* Your goal *
Write out the lines from the top of the material through the line with "from mathutils import", exactly and with nothing added.

* Information provided *
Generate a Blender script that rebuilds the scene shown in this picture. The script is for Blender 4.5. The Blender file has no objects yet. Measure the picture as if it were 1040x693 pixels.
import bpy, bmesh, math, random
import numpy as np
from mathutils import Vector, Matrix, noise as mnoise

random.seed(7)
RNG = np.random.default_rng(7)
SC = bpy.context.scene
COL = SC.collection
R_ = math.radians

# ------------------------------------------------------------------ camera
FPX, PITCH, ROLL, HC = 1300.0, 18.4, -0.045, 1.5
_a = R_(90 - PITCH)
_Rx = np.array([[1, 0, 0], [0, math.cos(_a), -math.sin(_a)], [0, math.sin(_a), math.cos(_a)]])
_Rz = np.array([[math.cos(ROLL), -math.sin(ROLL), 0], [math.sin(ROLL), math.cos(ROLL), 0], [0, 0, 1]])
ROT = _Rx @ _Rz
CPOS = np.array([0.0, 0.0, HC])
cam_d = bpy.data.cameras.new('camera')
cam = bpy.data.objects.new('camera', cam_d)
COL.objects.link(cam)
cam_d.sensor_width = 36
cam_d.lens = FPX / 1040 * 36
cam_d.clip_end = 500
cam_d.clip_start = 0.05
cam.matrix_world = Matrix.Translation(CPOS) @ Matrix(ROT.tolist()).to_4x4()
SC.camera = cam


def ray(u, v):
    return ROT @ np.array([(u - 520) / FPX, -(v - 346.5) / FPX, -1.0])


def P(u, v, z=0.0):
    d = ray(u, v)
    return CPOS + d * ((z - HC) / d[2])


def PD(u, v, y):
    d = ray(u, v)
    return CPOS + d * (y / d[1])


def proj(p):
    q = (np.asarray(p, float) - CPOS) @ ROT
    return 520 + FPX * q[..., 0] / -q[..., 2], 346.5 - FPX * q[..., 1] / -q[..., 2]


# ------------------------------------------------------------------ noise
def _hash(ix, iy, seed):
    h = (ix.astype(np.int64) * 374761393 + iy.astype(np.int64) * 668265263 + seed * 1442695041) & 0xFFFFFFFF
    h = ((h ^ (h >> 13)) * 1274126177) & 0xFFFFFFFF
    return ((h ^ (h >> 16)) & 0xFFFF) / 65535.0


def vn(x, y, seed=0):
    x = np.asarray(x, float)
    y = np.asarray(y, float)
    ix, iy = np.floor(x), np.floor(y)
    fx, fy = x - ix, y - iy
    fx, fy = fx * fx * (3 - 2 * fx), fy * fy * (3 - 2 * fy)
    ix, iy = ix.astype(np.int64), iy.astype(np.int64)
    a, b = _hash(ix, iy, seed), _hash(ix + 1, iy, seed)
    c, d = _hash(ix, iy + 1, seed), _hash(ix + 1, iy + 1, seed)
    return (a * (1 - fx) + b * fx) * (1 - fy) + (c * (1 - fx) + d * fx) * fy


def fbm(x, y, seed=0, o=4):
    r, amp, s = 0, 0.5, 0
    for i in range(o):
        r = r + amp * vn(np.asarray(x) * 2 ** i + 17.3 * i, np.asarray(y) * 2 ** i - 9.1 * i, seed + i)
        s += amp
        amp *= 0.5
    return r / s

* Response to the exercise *
Generate a Blender script that rebuilds the scene shown in this picture. The script is for Blender 4.5. The Blender file has no objects yet. Measure the picture as if it were 1040x693 pixels.
import bpy, bmesh, math, random
import numpy as np
from mathutils import Vector, Matrix, noise as mnoise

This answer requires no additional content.